> [Data shown]
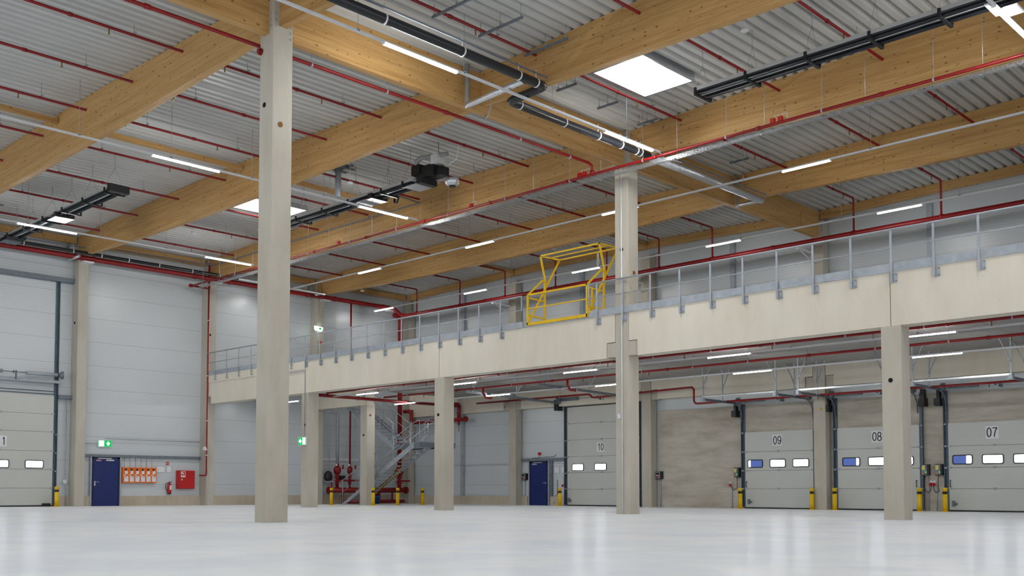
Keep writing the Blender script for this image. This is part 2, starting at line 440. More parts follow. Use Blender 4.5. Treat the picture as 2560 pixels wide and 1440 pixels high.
for i in range(3):
    xbeam(['edge glulam beam on top of the dock wall, nearest the end wall','edge glulam beam on top of the dock wall above the left of the mezzanine','edge glulam beam on top of the dock wall behind the pallet gate'][i], XU[i]+.02, XU[i+1]-(.02 if i<2 else .12), 36.62, ztop, bl, .16, 'edge glulam beams')
xbeam('edge glulam beam on top of the dock wall right of the girder', XG+.12, XR, 36.62, ztop, bl, .16, 'edge glulam beams')
def ybeam(label, x, y0, y1, z0, z1, w=.2, group=None, name='glulam_girder', cat='girder'):
    b = MB(); b.box(x-w/2,y0,z0,x+w/2,y1,z1); o = b.build(name, M['wood_y']); return tag(o, label, cat, group)
ybeam('glulam girder at the top left edge running towards the camera from the hall column', XG, -10, 11.79, 10.53, 11.55)
ybeam('glulam girder between the hall column and the full-height mezzanine column', XG, 12.285, 24.155, 10.53, 11.55)
g = ybeam('glulam girder from the full-height column back to the dock wall, silver duct under it', XG, 24.645, 36.5, 10.53, 11.55)
b = MB(); b.box(XG+.1,35.0,10.78,XG+.115,35.5,11.25); b.build('wood_patch', M['wood_x'], g)
for y0, y1, lab in ((5.9,11.92,'slim glulam purlin at the left edge in front of the first beam'),(12.16,18.08,'slim glulam purlin above the second row light left of the hall column'),(18.32,24.28,'slim glulam purlin left of the middle heater, behind the hall column')):
    ybeam(lab, -30.2, y0, y1, 11.52, 11.68, .12, None, 'glulam_purlin', 'purlin')
for x, lab in ((-26.95,'slim glulam purlin to the dock wall, right of the full-height column'),(-35.18,'slim glulam purlin to the dock wall, left of the pallet gate')):
    ybeam(lab, x, 30.62, 36.52, 11.55, 11.72, .12, None, 'glulam_purlin', 'purlin')
yy = [(12.2,18.05,'above the left dock door'),(18.5,24.1,'above the navy door'),(24.6,30.3,'above the left end of the mezzanine'),(30.75,36.4,'in the far corner')]
for y0, y1, lab in yy:
    ybeam('end wall glulam edge beam '+lab, -43.48, y0, y1, 11.25, 11.53, .16, None, 'glulam_edge_beam', 'beam')

# ------------------------------------------------------------------ skylights
def skylight(label, x0, x1, y0, y1, z):
    t = thing('skylight', label, 'skylight', ((x0+x1)/2,(y0+y1)/2,z), 'roof skylights')
    b = MB(); w = .05
    for q in ((x0-w,y0-w,x1+w,y0),(x0-w,y1,x1+w,y1+w),(x0-w,y0,x0,y1),(x1,y0,x1+w,y1)): b.box(q[0],q[1],z-.02,q[2],q[3],z+.2)
    b.build('frame', M['alu'], t)
    b = MB(); b.box(x0,y0,z,x1,y1,z+.02); b.build('pane', M['sky'], t)
skylight('square bright skylight in the roof above the right radiant heater', -16.52,-14.98,20.15,22.35,11.56)
skylight('bright skylight partly hidden behind the free-standing hall column', -34.75,-33.15,20.45,22.7,11.66)

# ------------------------------------------------------------------ tube lighting
def trunk(label, p, q, rods, group, zt, name='light_trunking'):
    p, q = Vector(p), Vector(q); t = thing(name, label, 'lighting trunking', p, group)
    b = MB(); b.bar(p+Vector((0,0,.045)), q+Vector((0,0,.045)), .06, .05); b.build('trunking', M['rail_white'], t)
    d = (q-p)
    for k in range(rods):
        c = p+d*((k+.5)/rods); top = zt if not callable(zt) else zt(c.x)
        b = MB(); b.cyl((c.x,c.y,c.z+.06),(c.x,c.y,top),.006,6); b.box(c.x-.03,c.y-.03,c.z+.05,c.x+.03,c.y+.03,c.z+.10); b.build('suspension_rod', M['galv'], t)
    return t
def lamp_proto(axis, L, mat, k=1.0):
    t = thing('tube_light','x','tube light',(0,0,0),'lit tube lights')
    h = L/2
    b = MB(); prof = [(-.045*k,.0),(-.035*k,-.035*k),(.035*k,-.035*k),(.045*k,.0)]
    b.ext([(i,j+.02) for i, j in prof], axis, -h, h); W0[t] = Vector((0,0,0)); b.build('diffuser', mat, t)
    b = MB(); b.box(*((-h,-.055*k,.021,h,.055*k,.034) if axis == 'x' else (-.055*k,-h,.021,.055*k,h,.034))); b.build('housing', M['rail_white'], t)  # sheet added above the diffuser to stop its light going up
    for s in (-1, 1):
        b = MB()
        if axis == 'x': b.box(s*h,-.045,-.018,s*(h+.03),.045,.03)
        else: b.box(-.045,s*h,-.018,.045,s*(h+.03),.03)
        b.build('end_cap', M['rail_white'], t)
    return t
ZL = 10.2
trunk('light trunking from the top edge past the hall column to the red main', (-16.69,-4,ZL), (-16.69,23.26,ZL), 9, None, ztop)
trunk('light trunking crossing in front of the hall column to the middle tube light', (-27.1,2,ZL), (-27.1,23.2,ZL), 8, None, ztop)
trunk('light trunking at far left near the end wall heater', (-37.55,2,ZL), (-37.55,23.1,ZL), 8, None, ztop)
trunk('light trunking at the top right corner across the long heater', (-6.8,-4,ZL), (-6.8,23.2,ZL), 9, None, ztop)
trunk('light trunking along the hall just under the mezzanine-side glulam beam', (-42.8,27.17,ZL), (6,27.17,ZL), 12, None, ztop)
trunk('light trunking along the mezzanine rear above the red wall pipe', (-42.7,33.6,ZL), (6,33.6,ZL), 12, None, ztop)
pl = lamp_proto('y', 2.1, M['tube']); first = True
rows = [(-16.69,[(14.4,'tube light at the top centre above the black pipe'),(21.85,'tube light over the full-height column beside the black pipe')]),
        (-27.1,[(14.4,'tube light left of the hall column below the slim purlin'),(21.7,'tube light in front of the wide glulam beam, middle of the photo')]),
        (-37.55,[(14.55,'tube light at far left over the small heater'),(21.9,'tube light at the left beside the red pipe junction')]),
        (-6.8,[(21.7,'large glaring tube light at the top right corner')])]
for x, L in rows:
    for y, lab in L:
        if first: pl.location = (x,y,ZL); W0[pl] = Vector((x,y,ZL)); pl['label'] = lab; first = False
        else: dup(pl, (x,y,ZL), lab)
px = lamp_proto('x', 1.52, M['tube_x']); first = True
names_c = {-34.85:'tube light on the first rail over the mezzanine, just right of the hall column',-28.0:'tube light on the first rail over the mezzanine, halfway to the full-height column',-21.15:'tube light half hidden behind the full-height column',-14.27:'tube light on the first rail over the mezzanine, right of the girder',-41.8:'tube light hidden behind the hall column edge'}
names_d = {-41.85:'rear tube light above the mezzanine nearest the far corner',-34.92:'rear tube light above the mezzanine left of the pallet gate',-28.03:'rear tube light seen through the yellow pallet gate',-21.15:'rear tube light above the mezzanine right of the full-height column',-14.25:'rear tube light at the right above the red wall pipe'}
for y, names in ((27.17,names_c),(33.6,names_d)):
    for x, lab in names.items():
        if x == -41.8: continue
        if first: px.location = (x,y,ZL); W0[px] = Vector((x,y,ZL)); px['label'] = lab; first = False
        else: dup(px, (x,y,ZL), lab)
dup(px, (-41.97,27.17,ZL), names_c[-41.8])
# under the mezzanine
ZM = 4.86
trunk('front light trunking under the mezzanine', (-42.9,27.2,ZM), (2,27.2,ZM), 12, None, 5.55)
trunk('rear light trunking under the mezzanine', (-38.7,31.6,ZM), (2,31.6,ZM), 12, None, 5.55)
pm = lamp_proto('x', 1.52, M['tube_mezz'], .72); pm['group'] = 'lit tubes under the mezzanine'; first = True
m1 = [(-40.9,'tube light under the mezzanine between hall column and exit sign column'),(-34.95,'tube light under the mezzanine above the stair'),(-28.95,'tube light under the mezzanine right beside the stair-side column'),(-22.95,'front tube light under the mezzanine left of the full-height column'),(-16.95,'front tube light under the mezzanine over the bare concrete wall'),(-10.85,'front tube light under the mezzanine right of the right column')]
m2 = [(-37.7,'rear tube light under the mezzanine in front of the red riser'),(-31.4,'rear tube light under the mezzanine over the rear navy door'),(-25.1,'rear tube light under the mezzanine touching the full-height column'),(-18.75,'rear tube light under the mezzanine over dock door 09'),(-12.3,'rear tube light under the mezzanine over dock door 07')]
for y, L in ((27.2,m1),(31.6,m2)):
    for x, lab in L:
        if first: pm.location = (x,y,ZM); W0[pm] = Vector((x,y,ZM)); pm['label'] = lab; first = False
        else: dup(pm, (x,y,ZM), lab)

# ------------------------------------------------------------------ red sprinkler pipes
ZP = 11.43
def heads(t, pts, mat='brass'):
    for p in pts:
        b = MB(); b.cyl((p[0],p[1],p[2]-.03),(p[0],p[1],p[2]-.13),.016,8); b.lathe((p[0],p[1],p[2]-.16),[(.03,0),(.03,.006),(.012,.012),(.012,.04)],10); b.build('sprinkler_head', M[mat], t)
def clamp_x(t, x, y, z, zt):
    b = MB(); b.box(x-.20,y-.02,z+.035,x+.10,y+.02,z+.065); b.box(x-.006,y-.006,z+.06,x+.006,y+.006,zt); b.build('pipe_hanger', M['galv'], t)
where = {-10.66:'rightmost red sprinkler pipe under the roof deck',-13.51:'red sprinkler pipe under the roof deck passing the long right heater',-16.68:'red sprinkler pipe beside the bright skylight',-22.74:'red sprinkler pipe left of the girder',
 -25.4:'red sprinkler pipe over the burner of the middle heater',-28.25:'red sprinkler pipe over the middle heater',-31.3:'red sprinkler pipe left of the middle heater',-34.6:'red sprinkler pipe near the end of the left heater',-37.83:'red sprinkler pipe across the left heater',-41.2:'red sprinkler pipe nearest the end wall'}
for x, lab in where.items():
    y0 = -8 if x > -36 else 4
    xr = x+.12
    t = thing('sprinkler_pipe', lab, 'sprinkler pipe', (x,20,ZP), 'red sprinkler pipes under the roof')
    b = MB(); b.tube([(x,y0,ZP),(x,35.22,ZP),(x,35.28,ZP-.02),(x,35.3,ZP-.08),(x,35.3,10.12)], .036, 10); b.build('pipe', M['red'], t)
    hp = []
    for yb in YB[:1]+YB[1:]:
        for dy in (1.05, 4.0): hp.append((x, yb+dy, ZP))
    hp += [(x, 10.1, ZP), (x, 7.1, ZP)]
    heads(t, hp)
    for yb in (6.0,)+tuple(YB):
        for dy in (1.7, 4.7):
            if yb+dy < 35: clamp_x(t, x, yb+dy, ZP, ztop(x)+.05)
    b = MB()
    for yb in (6.0,)+tuple(YB):
        if yb+3.2 < 35: b.tube([(x,yb+3.15,ZP),(x,yb+3.25,ZP)], .048, 10)
    b.each('pipe_coupling', M['red'], t)
# main along the hall in front of the mezzanine
ZA, YA = 10.13, 23.23
t = thing('sprinkler_main', 'red main pipe along the hall below the wide glulam beam, wire tray beside it', 'sprinkler main', (-20,YA,ZA))
b = MB(); b.tube([(-43.0,YA,ZA),(8,YA,ZA)], .042, 12); b.build('pipe', M['red'], t)
b = MB()
for k in range(14):
    x = -40+k*3.3; b.tube([(x,YA,ZA),(x+.12,YA,ZA)], .055, 12)
b.each('pipe_coupling', M['red'], t)
for k in range(18):
    x = -42+k*2.75; b = MB(); b.cyl((x,YA,ZA+.05),(x,YA,ztop(x)+.02),.006,6); b.tube([(x-.02,YA,ZA),(x+.02,YA,ZA)],.05,12); b.build('suspension_rod', M['galv'], t)
t = thing('sprinkler_main', 'red pipe crossing the hall from the top left past the hall column to an elbow', 'sprinkler main', (-19.13,10,10.42))
b = MB(); b.tube([(-19.13,-8,10.36),(-19.13,23.05,10.45),(-19.13,23.2,10.41),(-19.13,23.23,10.3),(-19.13,23.23,10.13)], .042, 12); b.build('pipe', M['red'], t)
b = MB(); b.tube([(-19.13,23.23,10.24),(-19.13,23.23,10.14)],.075,12); b.tube([(-19.13,9.2,10.41),(-19.13,9.32,10.41)],.056,12); b.tube([(-19.13,17.3,10.43),(-19.13,17.42,10.43)],.056,12); b.each('pipe_coupling', M['red'], t)
for y in (8.0,13.2,15.4,20.1,22.2):
    b = MB(); b.cyl((-19.13,y,10.45),(-19.13,y,ztop(-19.13)),.007,6); b.tube([(-19.13,y-.02,10.42),(-19.13,y+.02,10.42)],.06,12); b.build('suspension_rod', M['galv'], t)
b = MB(); b.cyl((-18.96,11.74,10.22),(-18.96,11.787,10.22),.075,16); b.cyl((-18.96,11.70,10.22),(-18.96,11.74,10.22),.05,16)
tag(b.build('alarm_beacon', M['red']), 'small round red alarm device near the top of the hall column', 'alarm')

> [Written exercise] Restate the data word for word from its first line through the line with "ybeam('end wall glulam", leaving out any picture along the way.

> [Exercise solution]
Keep writing the Blender script for this image. This is part 2, starting at line 440. More parts follow. Use Blender 4.5. Treat the picture as 2560 pixels wide and 1440 pixels high.
for i in range(3):
    xbeam(['edge glulam beam on top of the dock wall, nearest the end wall','edge glulam beam on top of the dock wall above the left of the mezzanine','edge glulam beam on top of the dock wall behind the pallet gate'][i], XU[i]+.02, XU[i+1]-(.02 if i<2 else .12), 36.62, ztop, bl, .16, 'edge glulam beams')
xbeam('edge glulam beam on top of the dock wall right of the girder', XG+.12, XR, 36.62, ztop, bl, .16, 'edge glulam beams')
def ybeam(label, x, y0, y1, z0, z1, w=.2, group=None, name='glulam_girder', cat='girder'):
    b = MB(); b.box(x-w/2,y0,z0,x+w/2,y1,z1); o = b.build(name, M['wood_y']); return tag(o, label, cat, group)
ybeam('glulam girder at the top left edge running towards the camera from the hall column', XG, -10, 11.79, 10.53, 11.55)
ybeam('glulam girder between the hall column and the full-height mezzanine column', XG, 12.285, 24.155, 10.53, 11.55)
g = ybeam('glulam girder from the full-height column back to the dock wall, silver duct under it', XG, 24.645, 36.5, 10.53, 11.55)
b = MB(); b.box(XG+.1,35.0,10.78,XG+.115,35.5,11.25); b.build('wood_patch', M['wood_x'], g)
for y0, y1, lab in ((5.9,11.92,'slim glulam purlin at the left edge in front of the first beam'),(12.16,18.08,'slim glulam purlin above the second row light left of the hall column'),(18.32,24.28,'slim glulam purlin left of the middle heater, behind the hall column')):
    ybeam(lab, -30.2, y0, y1, 11.52, 11.68, .12, None, 'glulam_purlin', 'purlin')
for x, lab in ((-26.95,'slim glulam purlin to the dock wall, right of the full-height column'),(-35.18,'slim glulam purlin to the dock wall, left of the pallet gate')):
    ybeam(lab, x, 30.62, 36.52, 11.55, 11.72, .12, None, 'glulam_purlin', 'purlin')
yy = [(12.2,18.05,'above the left dock door'),(18.5,24.1,'above the navy door'),(24.6,30.3,'above the left end of the mezzanine'),(30.75,36.4,'in the far corner')]
for y0, y1, lab in yy:
    ybeam('end wall glulam edge beam '+lab, -43.48, y0, y1, 11.25, 11.53, .16, None, 'glulam_edge_beam', 'beam')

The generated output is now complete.